Questa suggestiva impostazione implica però un fatto. Quello della necessaria e salvifica simbiosi (l’equilibrio) tra partiti e Costituzione. E in un senso preciso: secondo Pombeni la Carta Costituzionale è il baluardo del pluralismo partitico e viceversa. Il che tuttavia, proprio perché si confida nell’assoluta fedeltà costituzionale del partito, non facilita, e talvolta perfino impedisce, la corretta analisi della patologia partitocratica. Un fenomeno, quest’ultimo, che riduce ragione e passione, mortificandole, a puri strumenti al servizio di interessi settoriali, se non proprio corporativi.

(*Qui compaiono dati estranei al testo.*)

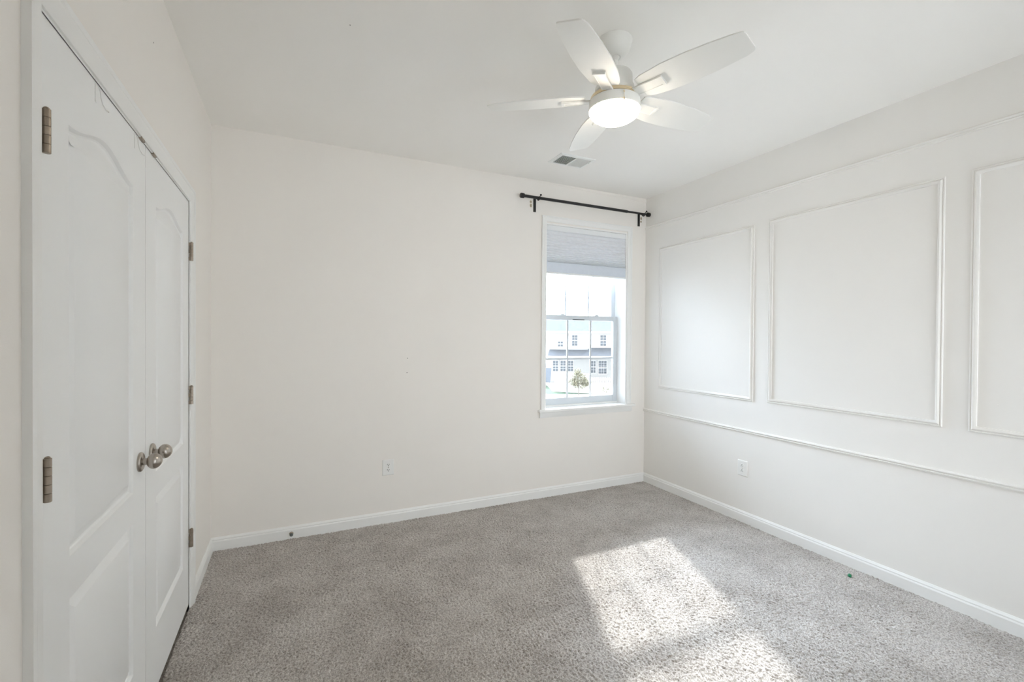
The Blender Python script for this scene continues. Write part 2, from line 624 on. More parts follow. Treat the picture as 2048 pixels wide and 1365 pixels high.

Il vero punto della questione è che il partito resta principalmente una delle moderne incarnazioni del politico. Di qui viene la sua naturale forza invasiva, frutto di una volontà di potenza che lo spinge a scontrarsi, oltre che con i diretti concorrenti politici, anche con le varie forme associative pubbliche e private rivali: stato, imprese, sindacati. Insomma, siamo davanti a un’ invasività, che rappresenta la ricchezza stessa del mondo reale. Ma che implica, a sua volta, conflitti, trasformazioni, regressi corporativi, e talvolta rotture rivoluzionarie.
Pertanto è abbastanza riduttivo pretendere di rispondere all’ inarrestabile processo di mutamento che segna il divenire sociale, con aggiustamenti o gabbie costituzionali. O peggio, auspicando il ritorno, negli anni dell’individualismo diffuso, all’età dell’oro del partito come costruttore di “cerchie del noi”.
Ma allora che fare? Già sarebbe qualcosa, crediamo, prendere atto che, come ogni altra istituzione, la forma-partito passa, mentre il politico, come volontà di potenza, resta.